First Look: POP-X takes over Liberty Plaza

With an eye on making artwork more accessible to the general public, the Ann Arbor Art Center and a team of local artists have partnered to launch the first ever POP-X festival starting today, October 15 until October 24.

The festival features a series of 10×10 pavilions filled with exhibits from local artists and art groups. The main festival is centered on Liberty Plaza Park downtown, with live music every day, theater, picnics, and lectures on artistic engagement in the community.

The goal of the festival, according to Pop-X Director Omari Rush, is to use artwork and the festival’s central location to bring people that might not otherwise engage with art together.

Below are just a few of the artists and exhibits featured at the festival. Make sure to head downtown over the next week to check out all of the displays. Visitors should use the hashtag #a2popx to share their experience with the Ann Arbor Art Center, @A2ArtCenter, and Current magazine, @ecurrent.

The pavilions are free and open to the public everyday from 10am to 8pm.

Joe Levickas

For his exhibit, local artist Joe Levickas was concerned about how to draw people into the small huts and get them to stay once they’re there.

“One of the things we considered was it’s this outdoor space,” said Levickas Wednesday night. “How do you get people to spend time in this 10 by 10 space and not feel claustrophobic?”

His solution was to invite residents of Ann Arbor to a dinner party, hosted by him and a bunch of his artist friends from all across the country.

“I’ve lived in lots of different places,” said Levickas. “So we wanted to bring people together from all over the country for a specific piece.”

Brenda Oelbaum

Local political and social activist Brenda Oelbaum’s exhibit has more of an interactive element. Visitors can write down their problems and place them in a black velveteen bag and then either leave their bag full of problems with Brenda, take their problems home, or trade them for someone else's.

The goal, said Oelbaum, is to help visitors get problems off their chest – which in itself can be a relief – as well as make people more aware of the problems going on in others.

“It’s kind of bizarre having little houses in a park where a lot of people are without a home,” said Oelbaum. “A lot of people don’t come here to the park, because there’s a lot of drug activity and the police have been here more often too. I think most people, when they see other people’s problems, might not think theirs are so bad.”

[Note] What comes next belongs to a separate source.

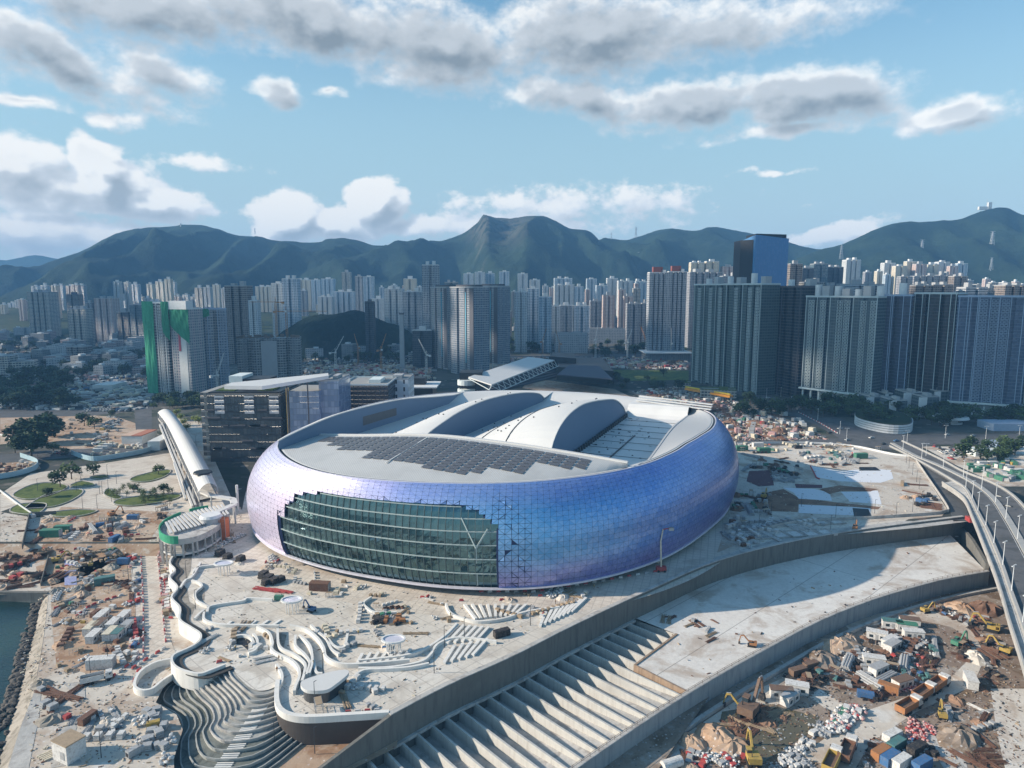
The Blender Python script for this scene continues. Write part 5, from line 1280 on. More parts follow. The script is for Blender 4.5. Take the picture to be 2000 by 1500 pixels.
# ================================================================ roads
def resamp(P, n):
    L = [0]
    for a, b in zip(P, P[1:]): L.append(L[-1] + math.dist(a, b))
    out = []
    for k in range(n):
        s = L[-1] * k / (n - 1); j = 0
        while j < len(L) - 2 and L[j + 1] < s: j += 1
        f = (s - L[j]) / max(1e-6, L[j + 1] - L[j]); out.append(tuple(p + (q - p) * f for p, q in zip(P[j], P[j + 1])))
    return out
def pw(L): return spline([W(*p) for p in L], 6)
def strip_mb(A, B, n=60, th=0.0, mb=None, mi=0):
    mb = mb or MB(); A = resamp(A, n); B = resamp(B, n)
    for i in range(n - 1):
        mb.face([A[i], B[i], B[i + 1], A[i + 1]], mi)
        if th:
            dn = lambda p: (p[0], p[1], p[2] - th)
            mb.face([dn(A[i]), dn(A[i + 1]), dn(B[i + 1]), dn(B[i])], mi); mb.face([A[i], A[i + 1], dn(A[i + 1]), dn(A[i])], mi); mb.face([B[i + 1], B[i], dn(B[i]), dn(B[i + 1])], mi)
    return mb
def off3(P, d):
    out = []
    for i, p in enumerate(P):
        a = P[max(0, i - 1)]; b = P[min(len(P) - 1, i + 1)]; v = Vector((b[0] - a[0], b[1] - a[1])).normalized()
        out.append((p[0] - v.y * d, p[1] + v.x * d, p[2]))
    return out
patch('road', [(1380, 738), (1420, 742), (1560, 790), (1700, 838), (1780, 850), (2060, 846), (2060, 872), (1830, 868), (1760, 880), (1680, 872), (1600, 868), (1438, 870), (1436, 858), (1600, 858), (1640, 856), (1590, 828), (1480, 790)], .10, 'asphalt')
patch('road', [(281, 700), (296, 700), (296, 790), (298, 880), (0, 905), (0, 888), (120, 878), (268, 872), (262, 800)], .08, 'asphalt')
patch('road', [(0, 800), (60, 792), (200, 800), (300, 790), (300, 798), (180, 812), (0, 816)], .06, 'asphalt')
patch('road', [(600, 700), (1350, 690), (1420, 745), (1400, 752), (1340, 700), (600, 706)], .06, 'asphalt')
patch('road', [(0, 745), (300, 738), (300, 744), (0, 752)], .06, 'asphalt')
patch('service_road', [(1800, 905), (1832, 912), (1872, 960), (1890, 1000), (1895, 1018), (1862, 1018), (1856, 1000), (1835, 960)], .12, 'asphalt')
patch('service_road', [(1862, 1016), (1893, 1018), (1800, 1030), (1560, 1052), (1400, 1096), (1392, 1090), (1560, 1040), (1760, 1018)], .12, 'concrete')
# ---------------------------------------------------------------- viaduct
vi = thing('viaduct', 'curving grey road viaduct rising over the works yard at right', 'viaduct')
ZL = pw([(1738, 872, .2), (1790, 898, 1.2), (1861, 939, 4), (1888, 958, 6), (1909, 1000, 8), (1928, 1036, 9), (1942, 1068, 9.5), (1958, 1108, 9.5), (1974, 1156, 9.5), (1994, 1212, 9.5), (2026, 1310, 9.5), (2075, 1480, 9.5)])
ZM = pw([(1740, 866, .2), (1782, 889, 1.2), (1821, 905, 2.5), (1864, 925, 4.5), (1904, 947, 6.5), (1936, 973, 8), (1960, 1008, 9), (1992, 1064, 9.5), (2036, 1150, 9.5), (2110, 1330, 9.5)])
ZR_ = pw([(1762, 862, .2), (1834, 896, 2.5), (1880, 921, 4.5), (1936, 943, 6.5), (1976, 967, 8.5), (2010, 1002, 9.5), (2050, 1050, 9.5), (2110, 1140, 9.5), (2200, 1300, 9.5)])
ZF = pw([(1840, 944, 4), (1868, 962, 5), (1885, 978, 6), (1899, 1010, 8), (1919, 1060, 9), (1940, 1114, 9.2), (1957, 1165, 9.2), (1972, 1218, 9.2), (1992, 1280, 9.2), (2020, 1380, 9.2), (2050, 1500, 9.2)])
strip_mb(ZL, ZM, th=1.5).obj('carriageway', MAT['asphalt'], vi); strip_mb(off3(ZM, 1.6), ZR_, th=1.5).obj('carriageway', MAT['asphalt'], vi)
strip_mb(ZF, [(p[0], p[1], p[2]) for p in ZL[12:]], th=1.8).obj('footway', MAT['concrete'], vi)
mb = MB(); M2 = off3(ZM, .0)
strip_mb([(p[0], p[1], p[2] + .55) for p in off3(ZM, -.4)], [(p[0], p[1], p[2] + .55) for p in off3(ZM, 2.2)], 60, .8, mb); mb.obj('median_kerb', mat('pale_kerb', (.38, .37, .35)), vi)
def rail3(P, h, w, name, m): 
    mb = MB(); Q = resamp(P, 60)
    for a, b in zip(Q, Q[1:]): mb.bar((a[0], a[1], a[2] + h / 2), (b[0], b[1], b[2] + h / 2), w, h)
    return mb.obj(name, m, vi)
rail3(ZL, 1.0, 1.0, 'parapet', MAT['pale_kerb']); rail3(ZR_, 1.0, .9, 'parapet', MAT['pale_kerb']); rail3(ZF, 1.2, .5, 'parapet', MAT['pale_kerb'])
for P, d in ((ZM, .9), (ZR_, -1.0), (ZL, 1.1), (ZM, -1.0)):
    Q = resamp(off3(P, d if P is not ZL else -1.1), 60)
    mb = MB()
    for a, b in zip(Q, Q[1:]): mb.bar((a[0], a[1], a[2] + .02), (b[0], b[1], b[2] + .02), .16, .02)
    mb.obj('edge_line', MAT['plant_white'], vi)
Q = resamp(ZL, 60); Q2 = resamp(ZR_, 60)
for i in range(22, 58, 6):
    m_ = ((Q[i][0] + Q2[i][0]) / 2, (Q[i][1] + Q2[i][1]) / 2); MB().cyl(m_[0], m_[1], YL, Q[i][2] - 1.4, 1.6, 1.6, 12).bar((Q[i][0] + 2, Q[i][1], Q[i][2] - 2.2), (Q2[i][0] - 2, Q2[i][1], Q[i][2] - 2.2), 2, 1.6).obj('pier', MAT['concrete'], vi)
MB().wall([(p[0] - .4, p[1]) for p in ZF[18:60:6]] or [(229, 334), (208, 285)], YL, 7, .1)
# end wall of slab beneath the viaduct
t = tag(MB().wall([(229, 335), (222, 316), (209, 287)], YL, -4.5, 1.4).obj('end_wall', MAT['old_wall']), 'concrete end wall closing the sunken slab beneath the viaduct', 'end wall')
# ---------------------------------------------------------------- street lamps
lp = thing('street_lamp', 'x', 'lamp', (0, 0, 0)); MB().cyl(0, 0, 0, 10.5, .17, .09, 6).obj('pole', MAT['plant_white'], lp); MB().bar((-1.4, 0, 10.3), (1.4, 0, 10.3), .14).obj('arm', MAT['plant_white'], lp); MB().box(-1.3, 0, 10.1, .9, .4, .2).box(1.3, 0, 10.1, .9, .4, .2).obj('lamp_head', MAT['plant_white'], lp)
lp2 = thing('lamp_post', 'x', 'lamp', (0, 0, 0)); MB().cyl(0, 0, 0, 7.5, .13, .08, 6).obj('pole', MAT['gutter'], lp2); MB().bar((0, 0, 7.4), (.9, 0, 7.4), .12).obj('lamp_head', MAT['gutter'], lp2)
FIRST = {}
def place(proto, loc, rz, label, group, sc=None):
    if proto.name not in FIRST:
        FIRST[proto.name] = 1; proto.location = loc; proto.rotation_euler = (0, 0, rz); proto['label'] = label; proto['group'] = group
        if sc: proto.scale = (sc, sc, sc)
        return proto
    return dup(proto, loc, rz, label, group, sc)
for i, k in enumerate(range(20, 60, 4)): place(lp, Q[k], .6, 'white double headed lamp on the left parapet of the viaduct', 'lamps along the left parapet of the viaduct')
for P, nm in ((resamp(ZM, 60), 'median'), ):
    for k in range(4, 60, 5): place(lp, (P[k][0], P[k][1], P[k][2] + .5), .6, 'tall white lamp on the central kerb of the viaduct', 'lamps along the central kerb of the viaduct')
for px, py in [(1497, 778), (1545, 795), (1597, 820), (1640, 848), (1430, 752), (1525, 775), (1585, 798)]: place(lp, W(px, py), 1, 'white lamp beside the road leading to the junction', 'lamps beside the road to the junction')
for px, py in [(1442, 858), (1548, 858), (1653, 862), (1771, 868), (1808, 895), (1846, 856), (1925, 858), (1990, 856)]: place(lp, W(px, py), 0, 'white lamp along the cross road right of the stadium', 'lamps along the cross road')
for px, py in [(1482, 1034), (1506, 1010), (1565, 990), (1632, 1012), (1622, 1035), (1670, 1030), (1708, 1003), (1750, 1008), (1782, 1000), (1800, 985), (1770, 905), (1775, 915), (1782, 928), (1790, 942), (1795, 955)]: place(lp2, W(px, py), 0, 'thin dark lamp post on the site right of the stadium', 'dark lamp posts right of the stadium')
for px, py in [(75, 905), (138, 900), (230, 893), (245, 890), (158, 940), (160, 930), (210, 930), (212, 960), (228, 945), (195, 965), (200, 965), (218, 980), (190, 993), (150, 960), (162, 995), (74, 960), (345, 870), (350, 880), (383, 870)]: place(lp2, W(px, py), 1, 'thin lamp post in the garden plaza', 'lamp posts in the garden plaza')
for px, py in [(364, 1130), (382, 1190), (363, 1065), (341, 1110), (631, 1322), (615, 1380), (537, 1460), (615, 1472), (868, 1265), (907, 1250), (1036, 1222), (848, 1315)]: place(lp2, W(px, py, 0 if py < 1440 else -7), 1, 'thin dark lamp post on the pale deck before the stadium', 'dark lamp posts on the pale deck')
for px, py in [(212, 1300), (198, 1480), (178, 1330), (252, 1140), (250, 1060)]: place(lp2, W(px, py, PL), 1, 'thin dark lamp post on the promenade building site', 'dark lamp posts on the promenade site')
# ================================================================ trees
mat('bark', (.11, .08, .055), .9)
def leafm(name, a, b):
    m = bpy.data.materials.new(name); m.use_nodes = True; MAT[name] = m
    t = NT(m.node_tree); bs = t.n['Principled BSDF']; bs.inputs['Roughness'].default_value = .7; bs.inputs['Specular IOR Level'].default_value = .2
    ge = t.new('ShaderNodeNewGeometry'); t.set(bs.inputs['Base Color'], t.mix(t.ss(t.noise(ge.outputs['Position'], .6, 3, .6), .35, .65), a, b)); return m
leafm('leaf_dark', (.022, .045, .016), (.055, .085, .028)); leafm('leaf_mid', (.05, .085, .025), (.10, .14, .04)); leafm('leaf_yellow', (.16, .20, .03), (.26, .30, .05))
MASS = []
def mass(n, xa, xb, ya, yb, lo, hi):
    for k in range(n): MASS.append((W(rnd.uniform(xa, xb), rnd.uniform(ya, yb)), rnd.uniform(lo, hi), rnd.randrange(3), rnd.uniform(0, 6)))
def make_tree(h, r, n, m, seed, name='tree'):
    rd = random.Random(seed); t = thing(name, 'x', 'tree', (0, 0, 0))
    mb = MB().cyl(0, 0, -.3, h * .45, r * .07, r * .045, 6)
    cl = []
    for k in range(7):
        a = rd.uniform(0, 6.28); q = rd.uniform(.3, .75) * r; z = h * rd.uniform(.45, .85); cl.append((math.cos(a) * q, math.sin(a) * q, z, r * rd.uniform(.35, .6)))
        mb.bar((0, 0, h * .35), cl[-1][:3], r * .04)
    cl.append((0, 0, h * .8, r * .55)); mb.obj('trunk', MAT['bark'], t); mb = MB()
    for k in range(n):
        c = rd.choice(cl); d = Vector((rd.gauss(0, 1), rd.gauss(0, 1), rd.gauss(0, .8))).normalized() * c[3] * rd.uniform(.55, 1.05)
        p = Vector(c[:3]) + d; s = r * rd.uniform(.09, .2); u = Vector((rd.uniform(-1, 1), rd.uniform(-1, 1), rd.uniform(-.4, .4))).normalized(); v = u.cross(Vector((rd.uniform(-.6, .6), rd.uniform(-.6, .6), 1))).normalized()
        mb.face([p - u * s, p - v * s * .7, p + u * s, p + v * s * .7])
    mb.obj('crown', MAT[m], t); return t
TR = [make_tree(11, 6, 520, 'leaf_dark', 1), make_tree(9, 5, 420, 'leaf_mid', 2), make_tree(8, 4.5, 420, 'leaf_dark', 3)]
TY = make_tree(6, 4, 300, 'leaf_yellow', 4); TS = make_tree(5.5, 2.3, 180, 'leaf_mid', 5)
TBIG = make_tree(17, 10.5, 1800, 'leaf_dark', 6)
for px, py, lab in [(98, 852, 'large dark tree, rearmost of the clump by the bare soil'), (80, 866, 'large dark tree in the middle of the clump by the bare soil'), (45, 868, 'large dark tree on the left side of the clump by the bare soil'), (62, 893, 'large dark tree, nearest of the clump by the road')]: place(TBIG, W(px, py), px, lab, 'large trees at left by the bare soil')
for k, (px, py, sc) in enumerate([(30, 885, .9), (105, 885, .8), (128, 890, .7), (165, 832, 1), (185, 838, 1.1), (176, 828, .8), (218, 815, .6), (140, 936, 1.1), (183, 930, 1.0), (118, 952, .9), (310, 927, .7), (320, 965, .75), (92, 972, .5), (262, 962, .5)]):
    place(TR[k % 3], W(px, py), k, 'broad green tree standing in the garden plaza or beside its road', 'trees around the garden plaza', sc)
rnd = random.Random(5)
for (xa, xb, ya, yb, n, lab, sc) in [(975, 1095, 674, 694, 22, 'dark tree in the belt left of the school', 1.7), (1148, 1345, 676, 700, 34, 'dark tree in the belt right of the school', 1.6), (1440, 1700, 792, 816, 44, 'dark tree at the foot of the grey towers', 1.3), (1700, 2000, 812, 836, 46, 'dark tree below the black towers', 1.3), (1880, 2000, 862, 905, 20, 'dark tree around the white sheds at right', 1.0), (300, 395, 784, 800, 26, 'green tree under the netted towers', 1.0), (1190, 1340, 735, 765, 18, 'dark tree beside the sand field', 1.0)]:
    for k in range(n):
        qx, qy = rnd.uniform(xa, xb), rnd.uniform(ya, yb); l2 = lab + (', rear ' if qy < (ya + yb) / 2 else ', front ') + ('left' if qx < xa + (xb - xa) * .25 else 'centre left' if qx < (xa + xb) / 2 else 'centre right' if qx < xa + (xb - xa) * .75 else 'right')
        place(rnd.choice(TR), W(qx, qy), rnd.uniform(0, 6), l2, l2.replace('tree', 'trees', 1), sc * rnd.uniform(.7, 1.2))
for px, py in [(345, 812), (352, 822), (358, 832), (382, 825), (388, 828), (364, 842)]: place(TY, W(px, py), px, 'yellow green shrubby tree between footbridge and glass building', 'yellow trees by the footbridge')
for k in range(26): place(TS, W(rnd.uniform(205, 345), rnd.uniform(955, 990)), k, 'small young tree planted in the garden plaza', 'young trees in the garden plaza', rnd.uniform(.6, 1))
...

There is a $10 suggested donation for taking bags home, with all proceeds from the instillation going towards the benefit of community members who have problems with basic food and clothing needs.

Chazz Miller

Like Oelbaum, Miller’s artwork comes with a message, what he calls, “a tribute to immigration.” Included in his exhibit is a proposed mural of one million selfies, for which he is currently raising funds, that would be placed in a space near the Detroit Institute of Art in downtown Detroit featuring one million selfies.

“The focus of my large-scale public art is to project inner visions of truth into the world,” said Miller. “Visions that raise the social and environmental aesthetic and that touch the individual on the deepest psychic and personal level.”

Patrons can stop by Miller’s pavilion from 10am to 7pm all week and create art with Miller, as well as view his latest piece unveiled specifically for the festival, which he said was inspired, “by a dream of the Statue of Liberty.”